[start]
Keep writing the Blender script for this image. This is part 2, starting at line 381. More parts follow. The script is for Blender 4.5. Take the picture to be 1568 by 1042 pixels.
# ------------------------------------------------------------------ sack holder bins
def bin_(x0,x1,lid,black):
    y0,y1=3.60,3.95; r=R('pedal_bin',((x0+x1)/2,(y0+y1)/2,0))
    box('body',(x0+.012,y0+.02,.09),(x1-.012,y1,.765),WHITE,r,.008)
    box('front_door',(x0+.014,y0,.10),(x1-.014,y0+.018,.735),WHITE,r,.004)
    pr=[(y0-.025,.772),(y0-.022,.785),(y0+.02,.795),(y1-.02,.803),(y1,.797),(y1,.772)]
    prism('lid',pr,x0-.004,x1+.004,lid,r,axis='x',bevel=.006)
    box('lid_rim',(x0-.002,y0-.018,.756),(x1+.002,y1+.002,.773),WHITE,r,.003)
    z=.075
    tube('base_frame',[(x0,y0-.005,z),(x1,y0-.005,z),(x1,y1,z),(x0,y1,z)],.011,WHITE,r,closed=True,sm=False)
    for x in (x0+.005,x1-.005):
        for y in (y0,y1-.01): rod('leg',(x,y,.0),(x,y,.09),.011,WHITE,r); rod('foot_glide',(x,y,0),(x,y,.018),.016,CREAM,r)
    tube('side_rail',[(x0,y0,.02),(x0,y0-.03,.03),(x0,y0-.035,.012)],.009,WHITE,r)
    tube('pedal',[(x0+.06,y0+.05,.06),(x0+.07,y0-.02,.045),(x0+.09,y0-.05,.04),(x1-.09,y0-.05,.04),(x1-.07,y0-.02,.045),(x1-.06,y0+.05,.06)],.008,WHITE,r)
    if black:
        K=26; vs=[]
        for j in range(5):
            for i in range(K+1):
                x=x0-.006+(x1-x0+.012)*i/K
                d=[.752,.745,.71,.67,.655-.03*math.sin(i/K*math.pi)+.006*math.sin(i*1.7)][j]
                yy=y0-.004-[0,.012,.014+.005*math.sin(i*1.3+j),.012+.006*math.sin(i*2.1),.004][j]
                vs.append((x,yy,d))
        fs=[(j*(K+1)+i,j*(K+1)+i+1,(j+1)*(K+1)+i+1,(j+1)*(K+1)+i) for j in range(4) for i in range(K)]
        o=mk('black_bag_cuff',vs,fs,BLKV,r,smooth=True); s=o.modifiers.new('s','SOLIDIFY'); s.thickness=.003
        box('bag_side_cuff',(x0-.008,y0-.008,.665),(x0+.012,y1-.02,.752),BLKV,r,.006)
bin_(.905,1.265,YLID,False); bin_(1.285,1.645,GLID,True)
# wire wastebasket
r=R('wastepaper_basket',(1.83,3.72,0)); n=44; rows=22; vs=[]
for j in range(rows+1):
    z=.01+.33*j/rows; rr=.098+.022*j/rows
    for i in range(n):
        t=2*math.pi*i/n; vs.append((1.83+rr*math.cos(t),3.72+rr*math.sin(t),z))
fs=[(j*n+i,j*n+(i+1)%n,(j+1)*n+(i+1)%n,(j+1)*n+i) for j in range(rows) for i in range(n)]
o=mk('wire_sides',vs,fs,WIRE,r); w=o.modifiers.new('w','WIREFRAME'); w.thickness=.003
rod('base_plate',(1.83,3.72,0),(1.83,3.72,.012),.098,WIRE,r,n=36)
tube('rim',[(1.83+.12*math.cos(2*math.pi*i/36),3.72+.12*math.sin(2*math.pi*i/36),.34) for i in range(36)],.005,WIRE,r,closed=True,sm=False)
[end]
--- Work instructions ---
Return the material exactly as it stands.

--- Answer below ---
Keep writing the Blender script for this image. This is part 2, starting at line 381. More parts follow. The script is for Blender 4.5. Take the picture to be 1568 by 1042 pixels.
# ------------------------------------------------------------------ sack holder bins
def bin_(x0,x1,lid,black):
    y0,y1=3.60,3.95; r=R('pedal_bin',((x0+x1)/2,(y0+y1)/2,0))
    box('body',(x0+.012,y0+.02,.09),(x1-.012,y1,.765),WHITE,r,.008)
    box('front_door',(x0+.014,y0,.10),(x1-.014,y0+.018,.735),WHITE,r,.004)
    pr=[(y0-.025,.772),(y0-.022,.785),(y0+.02,.795),(y1-.02,.803),(y1,.797),(y1,.772)]
    prism('lid',pr,x0-.004,x1+.004,lid,r,axis='x',bevel=.006)
    box('lid_rim',(x0-.002,y0-.018,.756),(x1+.002,y1+.002,.773),WHITE,r,.003)
    z=.075
    tube('base_frame',[(x0,y0-.005,z),(x1,y0-.005,z),(x1,y1,z),(x0,y1,z)],.011,WHITE,r,closed=True,sm=False)
    for x in (x0+.005,x1-.005):
        for y in (y0,y1-.01): rod('leg',(x,y,.0),(x,y,.09),.011,WHITE,r); rod('foot_glide',(x,y,0),(x,y,.018),.016,CREAM,r)
    tube('side_rail',[(x0,y0,.02),(x0,y0-.03,.03),(x0,y0-.035,.012)],.009,WHITE,r)
    tube('pedal',[(x0+.06,y0+.05,.06),(x0+.07,y0-.02,.045),(x0+.09,y0-.05,.04),(x1-.09,y0-.05,.04),(x1-.07,y0-.02,.045),(x1-.06,y0+.05,.06)],.008,WHITE,r)
    if black:
        K=26; vs=[]
        for j in range(5):
            for i in range(K+1):
                x=x0-.006+(x1-x0+.012)*i/K
                d=[.752,.745,.71,.67,.655-.03*math.sin(i/K*math.pi)+.006*math.sin(i*1.7)][j]
                yy=y0-.004-[0,.012,.014+.005*math.sin(i*1.3+j),.012+.006*math.sin(i*2.1),.004][j]
                vs.append((x,yy,d))
        fs=[(j*(K+1)+i,j*(K+1)+i+1,(j+1)*(K+1)+i+1,(j+1)*(K+1)+i) for j in range(4) for i in range(K)]
        o=mk('black_bag_cuff',vs,fs,BLKV,r,smooth=True); s=o.modifiers.new('s','SOLIDIFY'); s.thickness=.003
        box('bag_side_cuff',(x0-.008,y0-.008,.665),(x0+.012,y1-.02,.752),BLKV,r,.006)
bin_(.905,1.265,YLID,False); bin_(1.285,1.645,GLID,True)
# wire wastebasket
r=R('wastepaper_basket',(1.83,3.72,0)); n=44; rows=22; vs=[]
for j in range(rows+1):
    z=.01+.33*j/rows; rr=.098+.022*j/rows
    for i in range(n):
        t=2*math.pi*i/n; vs.append((1.83+rr*math.cos(t),3.72+rr*math.sin(t),z))
fs=[(j*n+i,j*n+(i+1)%n,(j+1)*n+(i+1)%n,(j+1)*n+i) for j in range(rows) for i in range(n)]
o=mk('wire_sides',vs,fs,WIRE,r); w=o.modifiers.new('w','WIREFRAME'); w.thickness=.003
rod('base_plate',(1.83,3.72,0),(1.83,3.72,.012),.098,WIRE,r,n=36)
tube('rim',[(1.83+.12*math.cos(2*math.pi*i/36),3.72+.12*math.sin(2*math.pi*i/36),.34) for i in range(36)],.005,WIRE,r,closed=True,sm=False)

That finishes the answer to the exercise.